We spent the day here and found it interesting. This morning we went to Zellwood (about 25 miles) and saw Mr. McNiel. He is a Harned[?] student and his wife is from Tallulah. She is rather pretty (but not as pretty as my wife). They were married a few months ago. Mr. McNiel’s work is interesting. He is studying a mosquito which is peculiar to this locality. There are no sand flies here.

June 19, 1930

June 19, 1930

This PM we called at the headquarters of the Med. fruit fly campaign. Saw Mr. Yothers and his group, then we met others on the eradication campaign. Mr. Kimball, one of Harned’s students is here, in charge of our area.

We are leaving tonight for Jax. Will be there tomorrow morning, then to St. Mary’s, then Savannah. I am getting anxious to see the “promised land.” I am getting enough of Florida. Conditions are not so good down here. Every once in a while another bank fails. Everyone has lost money in property and in bank failures. It makes one feel that he wants to put his money in his shoe.

I certainly hope that Walter White has been sleeping well and that you have been getting along all right. It seems ages since I saw you. We have covered a lot of territory and have seen lots of people and it seems that we should close the trip. I guess I’ll get my return tickets on the last day of June. This seems to be about the time. Hope to see “Jimmy” at Charleston.

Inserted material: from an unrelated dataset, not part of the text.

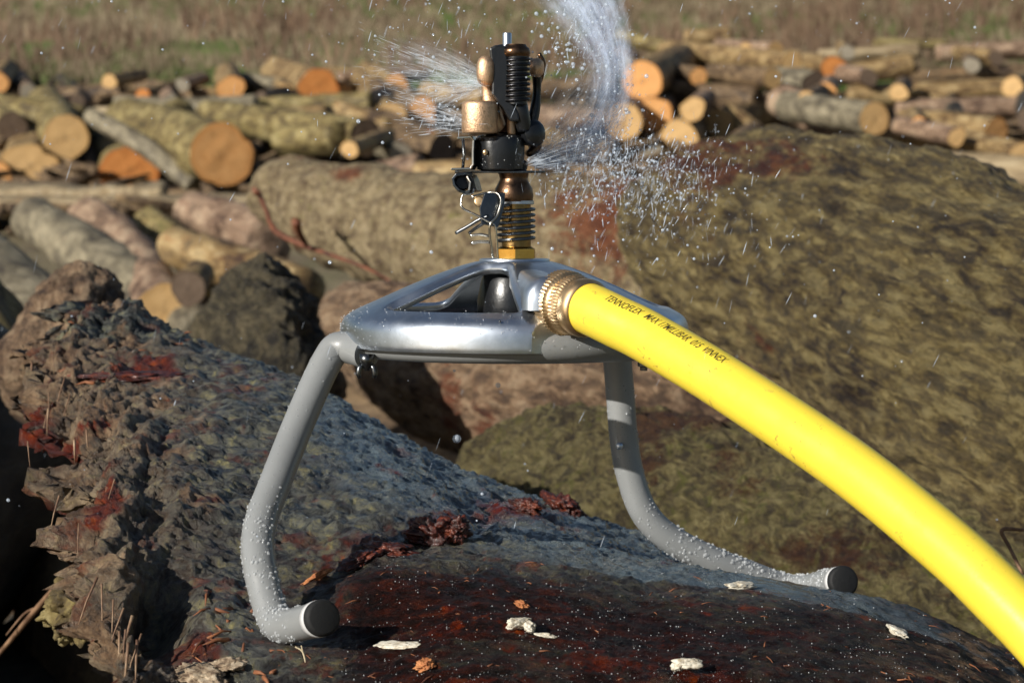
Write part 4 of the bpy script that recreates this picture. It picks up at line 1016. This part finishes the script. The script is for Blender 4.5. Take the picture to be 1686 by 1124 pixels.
# lettering printed along the hose
cum = [0]
for i in range(1, len(hpath)): cum.append(cum[-1] + (hpath[i] - hpath[i - 1]).length)
def hose_at(s):
    i = max(0, min(len(cum) - 2, int(np.searchsorted(cum, s)) - 1)); t = (s - cum[i]) / (cum[i + 1] - cum[i])
    p = hpath[i].lerp(hpath[i + 1], t); d = (hpath[min(i + 2, len(hpath) - 1)] - hpath[max(i - 1, 0)]).normalized(); return p, d
def letters(text, s0, length, height, ang0, name='hose_lettering', shear=.2):
    cu = bpy.data.curves.new('t', 'FONT'); cu.body = text; cu.size = 1; cu.resolution_u = 3; cu.shear = shear; cu.offset = .004
    to = bpy.data.objects.new('t', cu); col.objects.link(to); bpy.context.view_layer.update()
    me = bpy.data.meshes.new_from_object(to.evaluated_get(bpy.context.evaluated_depsgraph_get()))
    bpy.data.objects.remove(to)
    bm = bmesh.new(); bm.from_mesh(me); bmesh.ops.triangulate(bm, faces=bm.faces)
    for _ in range(2):
        lg = [e for e in bm.edges if e.calc_length() > .12]
        if lg: bmesh.ops.subdivide_edges(bm, edges=lg, cuts=1); bmesh.ops.triangulate(bm, faces=bm.faces)
    xs = [v.co.x for v in bm.verts]; x0, x1 = min(xs), max(xs)
    for v in bm.verts:
        s = s0 + (v.co.x - x0) / (x1 - x0) * length; h = v.co.y * height
        p, d = hose_at(s); tocam = (CAM - p).normalized(); side = d.cross(tocam).normalized()
        if side.z < 0: side = -side
        f = side.cross(d).normalized()
        if f.dot(tocam) < 0: f = -f
        a = ang0 + h / HR
        v.co = HL(p + (f * math.cos(a) + side * math.sin(a)) * (HR + .00012))
    me2 = bpy.data.meshes.new(name); bm.to_mesh(me2); bm.free()
    ink = NT('black_ink'); ink.pbsdf((.035, .028, .01), .6); me2.materials.append(ink.m)
    o = bpy.data.objects.new(name, me2); col.objects.link(o); o.parent = hose; return o
letters('TENNOFLEX   MAX 17MILLIBAR  015  VINNEX', .0300, .088, .0070, R(34))

# ------------------------------------------------------------ chips, bark fragments, twigs
def chunk(px, py, size, sc, mat, name, label, cat, seed, sink=.3, group=None, face=None):
    p, nn = on_main(px, py) if face is None else face
    if nn.z < 0: nn = -nn
    bm = bmesh.new(); bmesh.ops.create_icosphere(bm, subdivisions=5, radius=1)
    co = np.array([v.co for v in bm.verts]); d = 1 + fbm(co * (1.3 if mat is CHIP else 2.2) + seed, 5, seed, .5 if mat is CHIP else .60) * (.38 if mat is CHIP else .42)
    co = co * d[:, None] * np.array(sc) * size
    for v, c_ in zip(bm.verts, co): v.co = c_
    me = bpy.data.meshes.new(name); bm.to_mesh(me); bm.free(); me.shade_smooth(); me.materials.append(mat)
    o = bpy.data.objects.new(name, me); col.objects.link(o)
    q = nn.to_track_quat('Z', 'Y') @ Quaternion((0, 0, 1), seed * 1.3)
    o.location = p + nn * size * sc[2] * (1 - sink); o.rotation_mode = 'QUATERNION'; o.rotation_quaternion = q
    setp(o, label, cat, group); return o
def simple(name, stops, sc, rough=.7, bumpd=.001, coat=0):
    m = NT(name); v = m.coord(); n = m.noise(v, sc, 8, .7)
    m.pbsdf(m.ramp(n, stops), rough, 0, m.bump(n, .8, bumpd), **{'Coat Weight': coat, 'Coat Roughness': .1}); return m.m
CHIP = simple('white_chip', [(.35, (.35, .28, .18)), (.55, (.70, .66, .55))], 300, .6, .0008)
CRUMB = simple('tan_crumb', [(.38, (.10, .06, .035)), (.5, (.34, .25, .16)), (.66, (.60, .50, .36))], 220, .8, .002)
REDF = simple('wet_red_bark', [(.36, (.012, .004, .003)), (.52, (.07, .014, .008)), (.72, (.30, .07, .025))], 130, .4, .002, .25)
ORG = simple('orange_fragment', [(.35, (.25, .07, .02)), (.65, (.62, .27, .10))], 120)
for i, (x, y, s, sc, lb) in enumerate([
    (857,1026,.0042,(1.5,.8,.7),'left half of a broken white wood chip right of the front foot'),
    (872,1031,.0032,(1,1,.8),'right half of a broken white wood chip right of the front foot'),
    (1222,964,.0052,(1.7,.7,.4),'white wood chip on the crest in front of the right leg'),
    (1478,1036,.0056,(1.9,.8,.35),'cream oval chip at the right below the hose'),
    (1118,1094,.0028,(1,1,.8),'left of two small white chips at the bottom edge'),
    (1134,1095,.0040,(1.7,.8,.7),'right of two small white chips at the bottom edge'),
    (652,1057,.0060,(2,.7,.25),'flat beige sliver right of the front rubber cap'),
    (336,1105,.0085,(1.5,1.1,.28),'large pale crumbled piece at the bottom left'),
    (378,1092,.0060,(1.3,1,.28),'pale crumb beside the large crumbled piece'),
    (900,1040,.0028,(1.7,.7,.4),'tiny white flake right of the broken chip')]):
    chunk(x, y, s, sc, CRUMB if 'crumb' in lb else CHIP, 'wood_chip', lb, 'chip', 200 + i, .25, 'pale wood chips on the wet log')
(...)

With lots of love, Dear, I am


June 18, 1930

Stationery from the San Juan Hotel, Orlando, Florida.

June 18, 1930.

My dear Sweetheart,

We made stops at Stuart, Vero Beach, and Cocoa, after spending most of the forenoon at Ft. Pierce. You would be surprised, but there are less than 10% as many mosquitoes at Ft. Pierce at the present time. They have about 50 miles of ditches which permit the minnows to find the wiggletails. Many of the ditches are made by blasting the mangrove trees with dynamite.*

June 18, 1930

June 18, 1930

We found more sand flies and mosquitoes at Vero Beach than at any other place along the East Coast of Florida. The conditions were quite similar to those of Marco Island. Mr. Reed came to Cocoa with us and then we took a bus to Orlando. We arrived here at 8:30 tonight. We had dinner and now it is about 10:30.

Orlando is a nice town. It is not in the sand fly section. Bish wants to spend a day with McNiel here. Tomorrow night we leave for Jax. The next day we go to St. Mary’s, then Savannah, then Charleston. We hope to find Jimmie up there about that time. Too, we expect to find that his appointment went through. As near as I can figure, it is not going to give me much time in Charleston before it will be time to return to Dallas. Will try to get Bish to cut out the Wilmington & Myrtle Beach trip or make it by himself.

I hope you are getting along OK and that Walter White sleeps well.

With love,


* Well, it seemed like a good idea at the time.